__Provided material__:
..............................

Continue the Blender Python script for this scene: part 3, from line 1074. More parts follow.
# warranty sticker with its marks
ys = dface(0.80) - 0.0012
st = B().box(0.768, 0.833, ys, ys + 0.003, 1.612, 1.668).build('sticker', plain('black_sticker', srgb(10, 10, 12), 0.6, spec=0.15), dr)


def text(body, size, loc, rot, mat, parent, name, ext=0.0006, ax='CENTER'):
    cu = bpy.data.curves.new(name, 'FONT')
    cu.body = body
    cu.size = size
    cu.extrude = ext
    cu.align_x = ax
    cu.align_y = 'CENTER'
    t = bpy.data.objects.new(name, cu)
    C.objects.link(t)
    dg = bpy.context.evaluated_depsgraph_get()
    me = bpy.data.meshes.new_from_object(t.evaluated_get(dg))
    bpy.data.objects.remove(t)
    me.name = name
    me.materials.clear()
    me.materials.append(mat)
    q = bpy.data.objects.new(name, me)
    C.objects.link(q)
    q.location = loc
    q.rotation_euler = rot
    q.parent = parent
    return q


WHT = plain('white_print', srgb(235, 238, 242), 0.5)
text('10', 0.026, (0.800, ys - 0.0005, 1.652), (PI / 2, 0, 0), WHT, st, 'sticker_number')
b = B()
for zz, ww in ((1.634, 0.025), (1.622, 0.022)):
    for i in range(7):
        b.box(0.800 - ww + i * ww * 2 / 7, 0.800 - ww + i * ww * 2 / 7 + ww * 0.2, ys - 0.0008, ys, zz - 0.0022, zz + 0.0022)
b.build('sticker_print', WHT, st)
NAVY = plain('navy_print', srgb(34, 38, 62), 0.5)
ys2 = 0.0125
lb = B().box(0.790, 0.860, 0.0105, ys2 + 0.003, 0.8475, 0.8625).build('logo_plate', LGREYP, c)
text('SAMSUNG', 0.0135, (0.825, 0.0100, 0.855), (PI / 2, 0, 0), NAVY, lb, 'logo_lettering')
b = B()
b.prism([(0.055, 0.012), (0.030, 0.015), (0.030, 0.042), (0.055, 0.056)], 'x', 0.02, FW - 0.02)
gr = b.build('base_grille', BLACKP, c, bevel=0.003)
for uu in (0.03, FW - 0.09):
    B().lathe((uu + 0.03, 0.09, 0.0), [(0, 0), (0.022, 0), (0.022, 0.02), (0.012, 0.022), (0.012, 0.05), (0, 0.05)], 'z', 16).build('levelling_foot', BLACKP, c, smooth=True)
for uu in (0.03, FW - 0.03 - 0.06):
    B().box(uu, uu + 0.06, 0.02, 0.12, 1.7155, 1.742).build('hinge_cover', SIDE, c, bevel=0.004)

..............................

__Stated problem__: Only the lines from the top of the data through the line that contains "st = B().box(0.768, 0.833, ys, ys" should be quoted, exactly as they stand.

__Task solution__:
Continue the Blender Python script for this scene: part 3, from line 1074. More parts follow.
# warranty sticker with its marks
ys = dface(0.80) - 0.0012
st = B().box(0.768, 0.833, ys, ys + 0.003, 1.612, 1.668).build('sticker', plain('black_sticker', srgb(10, 10, 12), 0.6, spec=0.15), dr)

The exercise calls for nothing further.